A Trump administration budget proposal for one of the nation’s preeminent science agencies would slash funding for climate and earth systems research — including shuttering four Colorado-based labs and ending federal funding for two other research institutes here.
The proposed budget for the National Oceanic and Atmospheric Administration would eliminate the agency’s research arm, the Office of Oceanic and Atmospheric Research, according to a document made public on Monday.
In Colorado, the cuts would shutter major research hubs that have operated for decades. The four NOAA labs at Boulder’s Earth System Research Laboratories would close under the proposed budget: the Chemical Sciences Laboratory, the Global Monitoring Laboratory, the Physical Sciences Laboratory and the Global Systems Laboratory.
Established in 1957, the labs’ areas of focus include improving weather and wildfire forecasting, studying air quality, conducting long-term monitoring of greenhouse gases and ozone, as well as improving knowledge about water availability and extreme weather.
Scientific research has long been a bedrock of Boulder’s cultural pride and part of its economic vitality. Work from those federal labs directly influences the private sector in Boulder and underpins the area’s innovation economy, said John Tayer, the CEO of the Boulder Chamber of Commerce.
“For us, it is absolutely an economic impact that we’re going to feel in our community,” he said. “But just as importantly is the attack on our sense of pride in this work.”

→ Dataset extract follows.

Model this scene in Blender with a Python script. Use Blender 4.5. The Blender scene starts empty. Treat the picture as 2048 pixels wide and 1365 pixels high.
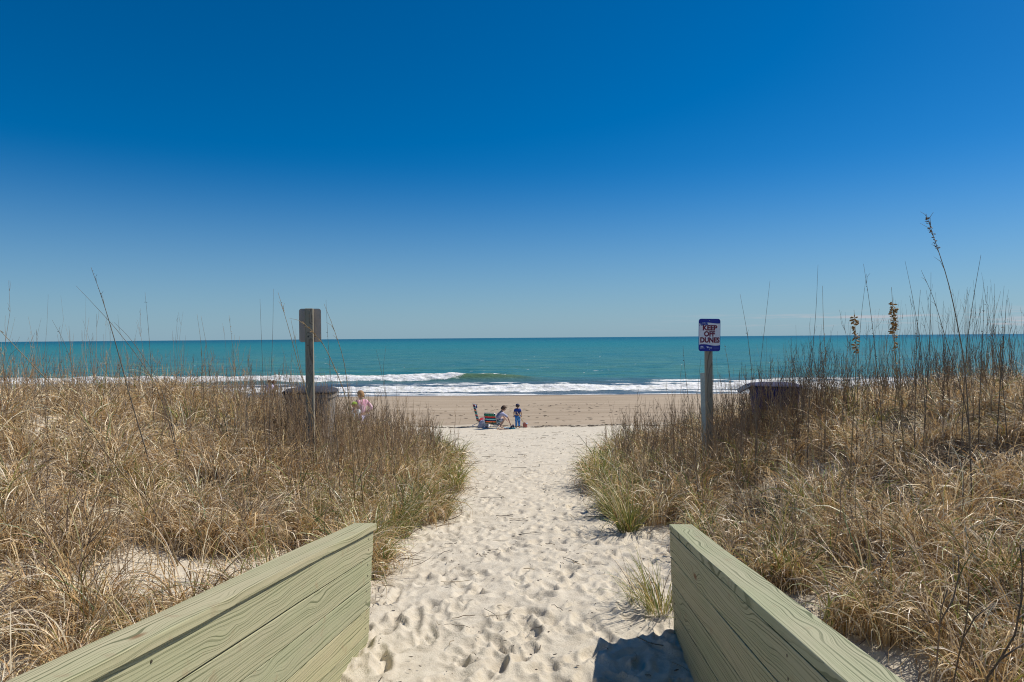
import bpy, bmesh, math, random
import numpy as np
from mathutils import Matrix, Vector, Euler
R = math.radians
rng = np.random.default_rng(7)
random.seed(11)
S = bpy.context.scene
COL = S.collection

# ------------------------------------------------------------------ camera
F = 24.0 / 36.0 * 2048.0            # focal length in photo pixels
CAM_Z = 4.6
CAM_ROT = Matrix.Rotation(R(89.73), 3, 'X') @ Matrix.Rotation(R(-0.45), 3, 'Z')
cam = bpy.data.cameras.new('camera')
cam.lens = 24.0; cam.sensor_width = 36.0; cam.clip_start = 0.05; cam.clip_end = 120000.0
cam_o = bpy.data.objects.new('camera', cam); COL.objects.link(cam_o)
cam_o.matrix_world = Matrix.Translation((0, 0, CAM_Z)) @ CAM_ROT.to_4x4()
S.camera = cam_o

def P(px, py, Y):
    """the point seen at photo pixel (px, py), Y metres ahead of the camera"""
    d = CAM_ROT @ Vector(((px - 1024.0) / F, -(py - 682.5) / F, -1.0))
    k = Y / d.y
    return Vector((d.x * k, Y, CAM_Z + d.z * k))

# ------------------------------------------------------------------ light
SUN_EL, SUN_AZ = R(51), R(67.6)      # azimuth from +Y towards +X
sdir = Vector((math.cos(SUN_EL) * math.sin(SUN_AZ), math.cos(SUN_EL) * math.cos(SUN_AZ), math.sin(SUN_EL)))
sl = bpy.data.lights.new('sun', 'SUN'); sl.energy = 4.7; sl.angle = R(0.53); sl.color = (1.0, 0.94, 0.86)
so = bpy.data.objects.new('sun', sl); COL.objects.link(so)
so.rotation_euler = sdir.to_track_quat('Z', 'Y').to_euler()

W = bpy.data.worlds.new('World'); S.world = W; W.use_nodes = True
wn = W.node_tree.nodes; wl = W.node_tree.links
bg = wn['Background']; bg.inputs['Strength'].default_value = 0.10
sky = wn.new('ShaderNodeTexSky'); sky.sky_type = 'NISHITA'; sky.sun_disc = False
sky.sun_elevation = SUN_EL; sky.sun_rotation = SUN_AZ
sky.altitude = 0; sky.air_density = 0.8; sky.dust_density = 0.25; sky.ozone_density = 10.0
hs = wn.new('ShaderNodeHueSaturation'); hs.inputs['Saturation'].default_value = 1.33
hs.inputs['Value'].default_value = 1.0
tint = wn.new('ShaderNodeMixRGB'); tint.blend_type = 'MULTIPLY'; tint.inputs[0].default_value = 1.0; tint.inputs[2].default_value = (1.07, 1.015, 0.92, 1)
wl.new(sky.outputs[0], tint.inputs[1]); wl.new(tint.outputs[0], hs.inputs['Color'])
# thin streaks of cloud low over the sea, on the right
tc = wn.new('ShaderNodeTexCoord')
sep = wn.new('ShaderNodeSeparateXYZ'); wl.new(tc.outputs['Generated'], sep.inputs[0])
mp = wn.new('ShaderNodeMapping'); mp.inputs['Scale'].default_value = (5, 5, 95)
wl.new(tc.outputs['Generated'], mp.inputs[0])
cn = wn.new('ShaderNodeTexNoise'); cn.inputs['Scale'].default_value = 1.6; cn.inputs['Detail'].default_value = 7
cn.inputs['Roughness'].default_value = 0.62
wl.new(mp.outputs[0], cn.inputs['Vector'])
def wmr(src, a, b, c, d):
    n = wn.new('ShaderNodeMapRange'); n.interpolation_type = 'SMOOTHSTEP'
    for i, v in enumerate((a, b, c, d)): n.inputs[1 + i].default_value = v
    wl.new(src, n.inputs[0]); return n.outputs[0]
def wmul(a, b):
    n = wn.new('ShaderNodeMath'); n.operation = 'MULTIPLY'; wl.new(a, n.inputs[0]); wl.new(b, n.inputs[1]); return n.outputs[0]
m = wmul(wmr(cn.outputs[0], 0.50, 0.68, 0, 1), wmul(wmul(wmr(sep.outputs['Z'], 0.004, 0.012, 0, 1), wmr(sep.outputs['Z'], 0.022, 0.036, 1, 0)), wmr(sep.outputs['X'], 0.12, 0.5, 0, 0.55)))
cm = wn.new('ShaderNodeMixRGB'); cm.inputs[2].default_value = (6.2, 5.4, 5.6, 1)
hz = wn.new('ShaderNodeMixRGB'); hz.inputs[2].default_value = (2.35, 3.85, 5.0, 1)      # sea haze low in the sky
wl.new(wmr(sep.outputs['Z'], -0.10, 0.25, 1.0, 0.0), hz.inputs[0]); wl.new(hs.outputs[0], hz.inputs[1])
wl.new(m, cm.inputs[0]); wl.new(hz.outputs[0], cm.inputs[1]); wl.new(cm.outputs[0], bg.inputs['Color'])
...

The NOAA budget proposal is part of a wide-ranging effort by the Trump administration to slash the size of government and ignore the impacts of climate change. The proposal would cut funding for the agency by $1.8 billion in the next fiscal year, a decrease of nearly a third from this year.
It would reduce federal spending on climate, weather and air chemistry research from $362 million to zero, line items from the proposal show.
“The information provided by NOAA represents the factual backbone of how we know that our climate is changing,” Joeri Rogelj, a climate scientist at Imperial College London, told the Washington Post in April, as coming deep cuts at NOAA were beginning to come into view. He said NOAA’s work has informed the research of climate scientists around the world.
But ahead of last year’s presidential election, Project 2025 — a conservative think tank’s document outlining potential priorities for President Donald Trump’s second term — called for the dismantling of NOAA and for its functions to be privatized. Trump has repeatedly dismissed or ridiculed the impacts of climate change, and Project 2025 identified NOAA as “one of the main drivers of the climate change alarm industry and, as such, (it) is harmful to future U.S. prosperity.”
“The (fiscal year) 2026 budget request refocuses the NOAA budget on core activities, including collecting essential scientific observations like ocean and weather data to support navigation and forecasting,” the new NOAA budget document states. “A leaner NOAA that focuses on core operational needs, eliminates unnecessary layers of bureaucracy, terminates nonessential grant programs, and ends activities that do not warrant a federal role, will provide better value to the American public while maintaining activities that are essential to protecting lives and property.”
The budget still must gain congressional approval. The U.S. House of Representatives is scheduled to begin reviewing agencies’ budgets next week.
If approved, the cuts would go into effect when the 2026 fiscal year begins on Oct. 1.
The proposal, if adopted, also would eliminate federal funding for cooperative institutes, including the Cooperative Institute for Research in Environmental Sciences, known as CIRES, at the University of Colorado Boulder and the Cooperative Institute for Research in the Atmosphere, or CIRA, at Colorado State University.
The institutes are collaborations between their host universities and NOAA, which provides the majority of funding for both organizations. The institutes’ areas of study are wide-ranging: mapping the ocean floor, studying the 2021 Marshall fire in Boulder to improve wildfire forecasting, studying how tornados form and researching how to best leverage satellites for real-time weather information.
Leaders from both cooperative institutes told The Denver Post this spring that loss of federal funding would require them to lay off scientists and workers. The organizations could continue to operate without the federal dollars but would be severely diminished, they said.
It’s unclear how many positions would be eliminated at Boulder’s Earth System Research Laboratories and the two Colorado cooperative institutes if the budget were implemented as proposed.
The budget document states 501 full-time positions would be eliminated nationwide through termination of the climate and weather laboratories and cooperative institutes.
The researchers and scientists at the labs and institutes are a key part of Boulder’s economy and community, Thayer said. He hoped other employers would work to hire any staff members laid off should the budget proposal become reality.
“It feels so short-sighted to make these kinds of wholesale cuts in areas of scientific research where the United States has been a pioneer,” he said.